Repeat every line exactly, keeping the pictures out of the copy.
▼▼▼
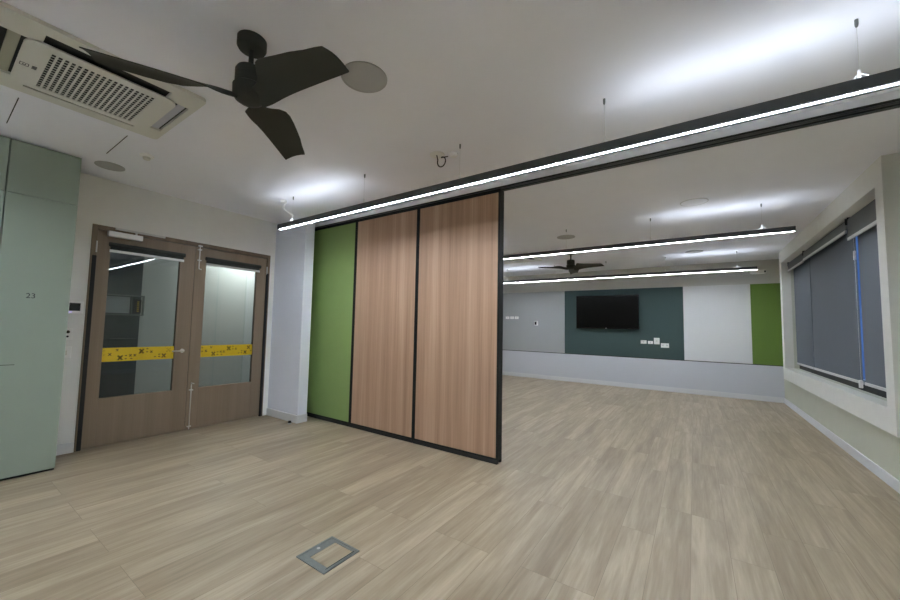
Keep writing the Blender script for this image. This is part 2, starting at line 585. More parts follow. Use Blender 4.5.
# small plates on the far wall
def wallplate(x0, x1, z0, z1, label, kind='socket', group=None):
    t = thing('wall_plate', ((x0 + x1) / 2, FY - 0.016, z0), label, 'wall plate', group)
    MB().box(x0, x1, FY - 0.026, FY - 0.015, z0, z1, bevel=0.003).build('cover_plate', M['plastic'], t)
    n = 2 if kind == 'double' else 1
    for k in range(n):
        cx = x0 + (x1 - x0) * (k + 0.5) / n
        cz = (z0 + z1) / 2
        if kind == 'switch':
            box('rocker', M['cream'], t, cx - 0.012, cx + 0.012, FY - 0.030, FY - 0.025, cz - 0.016, cz + 0.016, bevel=0.002)
        else:
            m = MB()
            for dx, dz, s in ((-0.008, 0.008, 1), (0.008, 0.008, 1), (0, -0.010, 1)):
                m.box(cx + dx - 0.0025, cx + dx + 0.0025, FY - 0.0265, FY - 0.0255, cz + dz - 0.007, cz + dz + 0.007)
            m.build('socket_slots', M['hole'], t)
    return t


wallplate(3.765, 3.875, 0.968, 1.040, 'small white wall plate right of the television, leftmost of four', 'socket')
wallplate(3.900, 3.995, 0.968, 1.030, 'small white wall plate second from left on the teal board', 'socket')
wallplate(4.012, 4.115, 0.965, 1.100, 'tall white wall plate, highest of the four on teal', 'switch')
wallplate(4.138, 4.282, 0.900, 0.992, 'wide white double socket, lowest of the four on teal', 'double')
for k, (x0, x1) in enumerate(((0.612, 0.715), (0.742, 0.845), (0.868, 0.975))):
    wallplate(x0, x1, 1.482, 1.548, ('leftmost', 'middle', 'rightmost')[k] + ' of three little white switches on the grey pinboard', 'switch', 'switch row on the grey pinboard')
t = thing('wall_sensor', (1.45, FY - 0.016, 1.33), 'little white wall device with black face on the grey pinboard', 'sensor')
MB().box(1.405, 1.495, FY - 0.035, FY - 0.015, 1.32, 1.435, bevel=0.006).build('casing', M['plastic'], t)
box('black_face', M['slate'], t, 1.415, 1.458, FY - 0.038, FY - 0.034, 1.340, 1.420)

t = thing('access_point', (5.72, FY, 2.36), 'white oval network device high on the far wall above the green pinboard', 'network device')
m = MB()
m.prism(rrect(5.600, 5.835, 2.355, 2.430, 0.037), 0, 0.05, f=lambda p: (p[0], FY - 0.002 - p[2], p[1]))
m.build('casing', M['plastic'], t, smooth=True)
box('end_cap', M['hole'], t, 5.800, 5.828, FY - 0.0535, FY - 0.051, 2.375, 2.410)

# ---------------------------------------------------------------- double doors
t = thing('trim_5', (0, -1.28, 0), 'brown timber frame around the double doors', 'door frame', kind='structure')
m = MB()
m.box(-0.125, 0.012, DL, DL + 0.042, 0, DZ, bevel=0.003)
m.box(-0.125, 0.012, DR - 0.042, DR, 0, DZ, bevel=0.003)
m.box(-0.125, 0.012, DL + 0.042, DR - 0.042, DZ - 0.045, DZ, bevel=0.003)
m.build('frame_lining', M['frame'], t)

LX0, LX1 = -0.052, -0.006        # leaf thickness


def film_marks(y0, y1, z0, z1, seed):
    rnd = random.Random(seed)
    m = MB()
    x0, x1 = LX1 - 0.0162, LX1 - 0.0152
    wd = y1 - y0

    def cross(cy, cz, s):
        for sg in (1, -1):
            c = [(-s, -s * 0.75), (-s * 0.45, -s), (s, s * 0.75), (s * 0.45, s)]
            poly = [(cy + sg * a, cz + b) for a, b in c]
            m.prism(poly, x0, x1, f=lambda p: (p[2], p[0], p[1]))

    def dash(cy, cz, a, b):
        m.box(x0, x1, cy - a, cy + a, cz - b, cz + b)
    for f, h, s in ((0.10, 0.52, 0.015), (0.19, 0.82, 0.013), (0.235, 0.25, 0.026), (0.37, 0.40, 0.014), (0.43, 0.40, 0.014), (0.52, 0.68, 0.026),
                    (0.66, 0.62, 0.013), (0.85, 0.28, 0.023), (0.92, 0.72, 0.023)):
        cross(y0 + wd * f, z0 + (z1 - z0) * h, s)
    for f, h in ((0.03, 0.80), (0.03, 0.50), (0.31, 0.40), (0.31, 0.16), (0.385, 0.16), (0.60, 0.62), (0.72, 0.22), (0.78, 0.22), (0.78, 0.40), (0.60, 0.86), (0.97, 0.4)):
        dash(y0 + wd * f, z0 + (z1 - z0) * h, 0.009, 0.005)
    return m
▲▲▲
• WRITTEN RESPONSE:
Keep writing the Blender script for this image. This is part 2, starting at line 585. More parts follow. Use Blender 4.5.
# small plates on the far wall
def wallplate(x0, x1, z0, z1, label, kind='socket', group=None):
    t = thing('wall_plate', ((x0 + x1) / 2, FY - 0.016, z0), label, 'wall plate', group)
    MB().box(x0, x1, FY - 0.026, FY - 0.015, z0, z1, bevel=0.003).build('cover_plate', M['plastic'], t)
    n = 2 if kind == 'double' else 1
    for k in range(n):
        cx = x0 + (x1 - x0) * (k + 0.5) / n
        cz = (z0 + z1) / 2
        if kind == 'switch':
            box('rocker', M['cream'], t, cx - 0.012, cx + 0.012, FY - 0.030, FY - 0.025, cz - 0.016, cz + 0.016, bevel=0.002)
        else:
            m = MB()
            for dx, dz, s in ((-0.008, 0.008, 1), (0.008, 0.008, 1), (0, -0.010, 1)):
                m.box(cx + dx - 0.0025, cx + dx + 0.0025, FY - 0.0265, FY - 0.0255, cz + dz - 0.007, cz + dz + 0.007)
            m.build('socket_slots', M['hole'], t)
    return t


wallplate(3.765, 3.875, 0.968, 1.040, 'small white wall plate right of the television, leftmost of four', 'socket')
wallplate(3.900, 3.995, 0.968, 1.030, 'small white wall plate second from left on the teal board', 'socket')
wallplate(4.012, 4.115, 0.965, 1.100, 'tall white wall plate, highest of the four on teal', 'switch')
wallplate(4.138, 4.282, 0.900, 0.992, 'wide white double socket, lowest of the four on teal', 'double')
for k, (x0, x1) in enumerate(((0.612, 0.715), (0.742, 0.845), (0.868, 0.975))):
    wallplate(x0, x1, 1.482, 1.548, ('leftmost', 'middle', 'rightmost')[k] + ' of three little white switches on the grey pinboard', 'switch', 'switch row on the grey pinboard')
t = thing('wall_sensor', (1.45, FY - 0.016, 1.33), 'little white wall device with black face on the grey pinboard', 'sensor')
MB().box(1.405, 1.495, FY - 0.035, FY - 0.015, 1.32, 1.435, bevel=0.006).build('casing', M['plastic'], t)
box('black_face', M['slate'], t, 1.415, 1.458, FY - 0.038, FY - 0.034, 1.340, 1.420)

t = thing('access_point', (5.72, FY, 2.36), 'white oval network device high on the far wall above the green pinboard', 'network device')
m = MB()
m.prism(rrect(5.600, 5.835, 2.355, 2.430, 0.037), 0, 0.05, f=lambda p: (p[0], FY - 0.002 - p[2], p[1]))
m.build('casing', M['plastic'], t, smooth=True)
box('end_cap', M['hole'], t, 5.800, 5.828, FY - 0.0535, FY - 0.051, 2.375, 2.410)

# ---------------------------------------------------------------- double doors
t = thing('trim_5', (0, -1.28, 0), 'brown timber frame around the double doors', 'door frame', kind='structure')
m = MB()
m.box(-0.125, 0.012, DL, DL + 0.042, 0, DZ, bevel=0.003)
m.box(-0.125, 0.012, DR - 0.042, DR, 0, DZ, bevel=0.003)
m.box(-0.125, 0.012, DL + 0.042, DR - 0.042, DZ - 0.045, DZ, bevel=0.003)
m.build('frame_lining', M['frame'], t)

LX0, LX1 = -0.052, -0.006        # leaf thickness


def film_marks(y0, y1, z0, z1, seed):
    rnd = random.Random(seed)
    m = MB()
    x0, x1 = LX1 - 0.0162, LX1 - 0.0152
    wd = y1 - y0

    def cross(cy, cz, s):
        for sg in (1, -1):
            c = [(-s, -s * 0.75), (-s * 0.45, -s), (s, s * 0.75), (s * 0.45, s)]
            poly = [(cy + sg * a, cz + b) for a, b in c]
            m.prism(poly, x0, x1, f=lambda p: (p[2], p[0], p[1]))

    def dash(cy, cz, a, b):
        m.box(x0, x1, cy - a, cy + a, cz - b, cz + b)
    for f, h, s in ((0.10, 0.52, 0.015), (0.19, 0.82, 0.013), (0.235, 0.25, 0.026), (0.37, 0.40, 0.014), (0.43, 0.40, 0.014), (0.52, 0.68, 0.026),
                    (0.66, 0.62, 0.013), (0.85, 0.28, 0.023), (0.92, 0.72, 0.023)):
        cross(y0 + wd * f, z0 + (z1 - z0) * h, s)
    for f, h in ((0.03, 0.80), (0.03, 0.50), (0.31, 0.40), (0.31, 0.16), (0.385, 0.16), (0.60, 0.62), (0.72, 0.22), (0.78, 0.22), (0.78, 0.40), (0.60, 0.86), (0.97, 0.4)):
        dash(y0 + wd * f, z0 + (z1 - z0) * h, 0.009, 0.005)
    return m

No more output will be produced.